European settlement occurred in the late 1800s, drawn to the hot springs as a health care and spa retreat.  The main bath house is now a museum.  In the photo album you will see a picture of the old bath house and adjacent Government Gardens.  This was an old banner photo of mine from back in January and February.

Maori settled in the area several hundred years ago.  The springs made for good cooking; in fact, the surface of the earth is so warm that it flows through your shoes and up into your body in places.  Rotorua is a centre of Maori culture and settlement, and there are several places that offer a Maori village experience.  Any visitor to a Maori marae (sort of like a “village centre” in that village life focusses upon it, it is a very spiritual place) is challenged by the community. This involves facing/manning up to the aggressive moves of the community’s warriors and, after all is said and done and you are not classified as a threat, accepting their peace offering. Hard to describe, and great to experience (way beyond touristy tacky…way beyond…). This is what it looks like. 

Alternate link

(Editor’s note: This is my 150th New Zealand post.  I’ve been in New Zealand for 278 days – in fact, my 400,000th minute in New Zealand was spent in bed this morning – including today.  I’m moving at an every-other-day posting rate.  Awesome.)

How My Run Went in Wellington.

I forgot to tell you about the run!

I ran next to the Wellington Marathon Suit Guy for about five minutes before he pulled away at the 6k mark.  I am so glad I was not in frame for the picture.

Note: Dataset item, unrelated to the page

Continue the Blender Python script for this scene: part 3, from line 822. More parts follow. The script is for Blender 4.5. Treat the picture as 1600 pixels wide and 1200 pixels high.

As for “how was the run,” it was 11 and rainy for 15k out of the 21k – I could’ve used boots, my feet were soaked through by 6k.  I was running a 1h40 pace through the 8k mark, but then I was clear soaked through and the nipple chafing began (remember that The Office episode where they did the Fun Run and Andy taped cotton balls to his chest?), then my iPod broke down due to wet and cold and I lost my pacing ability, and then the gusty winds picked up on the return leg (so much so that I felt more stationary than barely moving from 12k through 16k).

  • My first 10.5k I finished in 50 minutes – 303rd out of 1400+ runners and on target for 1h40!
  • My last 10.5k…yeah, 1h01 – 850th out 1400+ runners!
  • Overall 569th at 1h51m19.

It must’ve been one of the most positive split times of the day.  That’s a bad thing, by the way.

I threw away my running shirt, it was so wet and bloody across the chest.  No way that stain was coming out.

I also won (as a spot prize) a $150 “consultation” at a local gym.  I traded it for vouchers at a shoe store, which I gave to a coworker here because she always asks me questions about running.  Maybe this’ll get her started (or at least into professional race-walking).

Overall, I am actually really happy with how the run went.  If I had done a better job of eating in the days before the race (and not working until 10 PM four of the five nights that week) and had the weather been more favourable (on days like Sunday was, I don’t normally even go outside), I betcha I’d’ve made my 1h40 goal.

I am so looking forward to not doing any serious running for a month (Sunday mornings only, and probably only if weather permitting, and one night a week MAX).  I look forward to dominating in Barrie in a little under a month’s time.